Last night I had the opportunity to see an anime film I hadn’t seen, or even really heard of, before, called Venus Wars. My brother got his hands on a copy of the dvd (apparently not an easy endeavor). And while I know this blog is mostly for books, I think I’ve established by now that I really love anime so I thought I’d share.
Venus Wars is an anime film produced in 1989, based on a manga series of the same name, by Yoshikazu Yasuhiko, that ran from 1987 to 1989. The basic premise of both the manga and the anime is that the planet Venus in 2012 and by the year 2089 it has a population of millions. There are two main continents, Ishtar and Aphrodia (I love the naming, as Venus, Ishtar, and Aphrodite are all goddesses of love), and the two are at war in an attempt to create a unified government. The story opens in the Io, the capital city of Aphrodia, and introduces a team of 80s-style-punk-biker-gang-type racers, who ride battlebikes or “monocycles” (as they only have one wheel). The team includes the main character, hot-headed Hiro (of course!) and several other characters such as Will, and Miranda, the kickass red-head captain of the team (who looks rather a lot like Priss from the 80s Bubblegum Crisis). Simultaneously, we are introduced to Susan Sommers, a blonde, blue-eyed, somewhat bitchy news reporter/war correspondent who has come from peaceful “civilized” Earth to cover the war on Venus. Unsurprisingly, these two sets of main characters meet and team up when a huge force from Ishtar invades Io with gigantic tanks and occupies the city.
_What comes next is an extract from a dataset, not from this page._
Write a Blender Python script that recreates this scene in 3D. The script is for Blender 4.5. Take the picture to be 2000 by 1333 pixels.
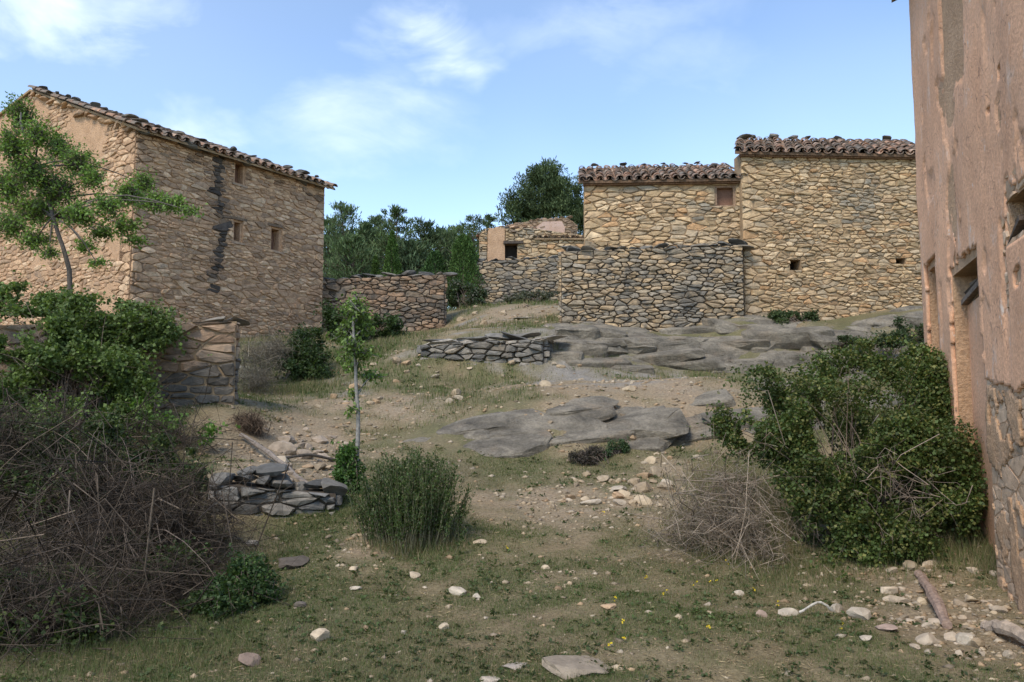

I cannot speak to the manga, of course, but I have mixed feelings about the anime. I did enjoy it, and I’m still thinking about it (thus this blog post). It was very 80s in style. Very 80s. Enjoyably 80s, since that’s what I grew up with, but also regrettably 80s in some respects. I loved the animation style. Everything was hand-drawn, for one thing(!), which is not so true these days. And everything had texture and movement and personality. The score, by Joe Hisaishi (who went on to become famous for doing all the Studio Ghibli scores) is fantastic (and also fantastically 80s). But I also had a lot of critiques or complaints.
For one thing, the movie felt contradictorily too long and crammed with too much plot, while also feeling a little thin on plot at the same time. What I mean though, is that there was A LOT going on, and there is a lot of meat on the bones of the story, BUT the writers were clearly trying to shove WAY too much of the plot of the much longer manga into 100 minutes, leading to a story that was too cramped and jumped around too much, while not giving enough time to fully develop either the characters, or the actual actions of the plot.

A lot of the characters were pretty flat, some of the motivations made little sense, some characters popped up quickly for no apparent reason and disappeared again just as quickly and with just as little reason. The setting/world-building was not particularly well-established, such that I spent the first 20 minutes or so just trying to figure out who had invaded who — I couldn’t tell if the city Io was in Ishtar or Aphrodia and therefore couldn’t tell which government was supposed to be the “bad guy.” Some of the jumps in scene and time were also confusing and difficult to follow. And the whole story supposedly takes place over the course of just 3 or 4 days, which makes some of the character relationships dubious at best (the blonde reporter, Susan, falls in love with Will the racer in like… the blink of an eye?).
All that said, I did actually enjoy the movie, and I think it did some really interesting things with its depictions of war. The racers, young and stupid, are very excited about the prospect of war and fighting at first (at teenagers often are), and then the movie spends a great deal of time beating that out of them, so that by the end all of them have bailed on the fighting. Likewise, war correspondent Susan Sommers is creepily gleeful about the invasion at the beginning of the movie, filming everything with her little handheld camera and urging the tanks to keep firing until they start firing at her, and she gets angry. But by the end of the movie, she has witnessed some of the true horrors of war and has gained much needed compassion and anger at the various injustices.
I can only imagine that the manga has the time and space to do full justice to both the characters and the themes of the story, that the movie can only vaguely gesture at.
(I will note that there are a couple pretty offensive bits: some really sexist comments thrown around with so much as a blink of an eye, and a random gay soldier who makes an appearance near the end for no apparent reason other than to revel in an offensive stereotype and then get killed. These bits are unfortunately par for the course in the 80s, but still infuriating.)
On the whole though, I liked it well enough to still be thinking about it, and to start digging around online for the manga, which apparently has been out of print since 1993… so, happy hunting to me, I guess?